The continued obstruction of a Bill to ban fossil fuel exploration in Ireland by an Oireachtas committee "is an act of environmental vandalism", according to People Before Profit TD Bríd Smith.
At a meeting on Tuesday in private session, the Joint Committee on Communications, Climate Action and Environment was again tied in a vote on the Climate Emergency Measures Bill. Ms Smith was seeking to have a report on the proposed Bill sent back to the Dáil.
The TD said the continued refusal to place a report before the Dáil by "Minister Sean Canney and a cabal of unelected Senators allied with Michael Lowry was an insult to any semblance of democratic process".
The committee had accepted an amendment suggested by Ms Smith that the report be placed before the Dáil. It included an acknowledgment that the joint committee was tied six:six, and that it could not recommend that the Bill progress or not.
She said under standing orders if this was accepted it should free the Bill to be considered by the Select Committee of TDs, in which there is a majority in favour of it progressing to committee stage.
Ms Smith said: “It flies in the face of any logic that the committee could accept this amendment and then refuse to place a report before the Dáil.

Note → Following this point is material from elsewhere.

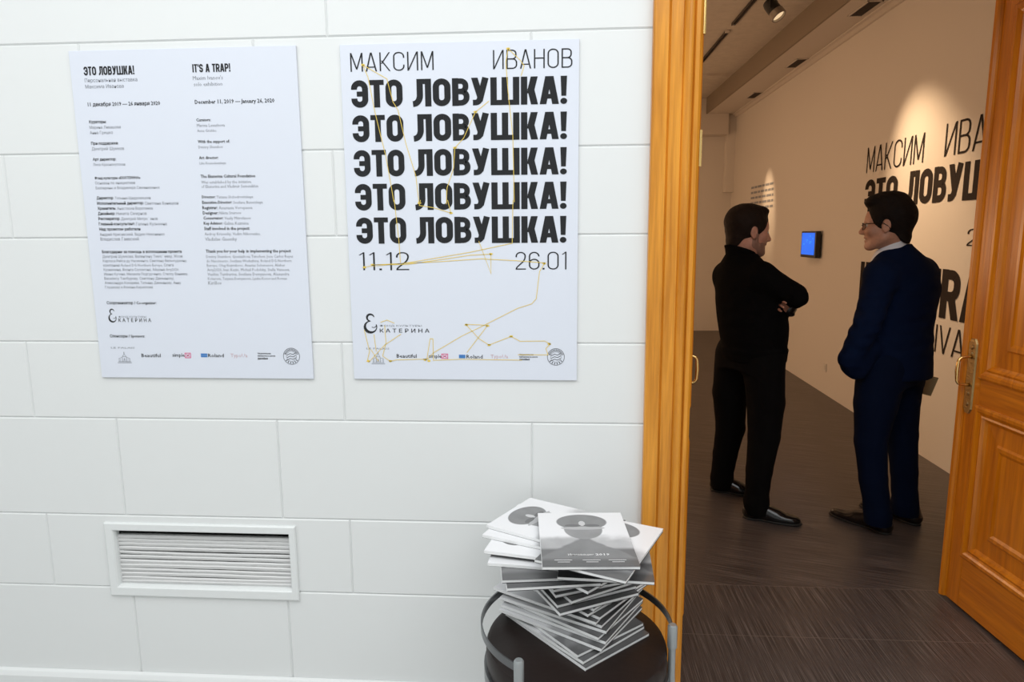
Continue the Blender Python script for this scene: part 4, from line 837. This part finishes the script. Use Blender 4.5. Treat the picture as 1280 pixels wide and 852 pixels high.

It is an example of pure procedural trickery.
“It comes from a Government that speaks out of both sides of its face on climate change, pretending it takes it seriously and wants a carbon tax for ordinary people while at the same time acting as a play-thing for fossil fuel industry lobbyists.”
Public hearings
The Bill was subject to pre-legislative scrutiny last summer when public hearings were held with contributions from external experts, but a vote on the resulting report in December by the committee, which includes TDs and Senators, resulted in a six:six split – with the committee chairwoman, in effect, stalling the Bill.
Ms Smith claimed this was contrary to a new memorandum of understanding on how legislation is processed.
Speaking at a protest rally outside the Dáil attended by 140 people on Tuesday, she said: “We know we must leave 80 per cent of already proven reserves of oil, coal and gas in the ground if we are to have any hope of limiting global temperature increases to under 1.5 degrees.”
She criticised committee chairwoman Hildegarde Naughton (FG), who had initially supported the Bill, and Independent Senator Michael McDowell, who had supported the Government position, which was halting the Bill's progress despite the fact it had overwhelming support in a Dáil vote last year.
Ms Naughton has said the Bill would do nothing to reduce Ireland’s carbon emissions and reliance on importation of fossil fuels.
Growing movement
The protest was supported by Climate Action Ireland (CIA); the environmental group Not Here Not Anywhere, Young Friends of the Earth, the Green Party and the Labour Party.
Una Power of the Green Party said support for the Bill was coming from people who were part of a growing movement seeking climate actions, not the blocking of important environmental legislation.
CAI spokeswoman Chloe Manahan said: "We have a mere 12 years to take action to avoid extreme drought, floods, wildfires, the total destruction of our coral reefs and resulting food shortages.
“If this is not impetus needed for our politicians to take action, it is unclear what it will take for them to acknowledge the massive responsibility they hold and pass legislation to mitigate these effects. Irish people do not want fossil fuel exploration off our coasts.”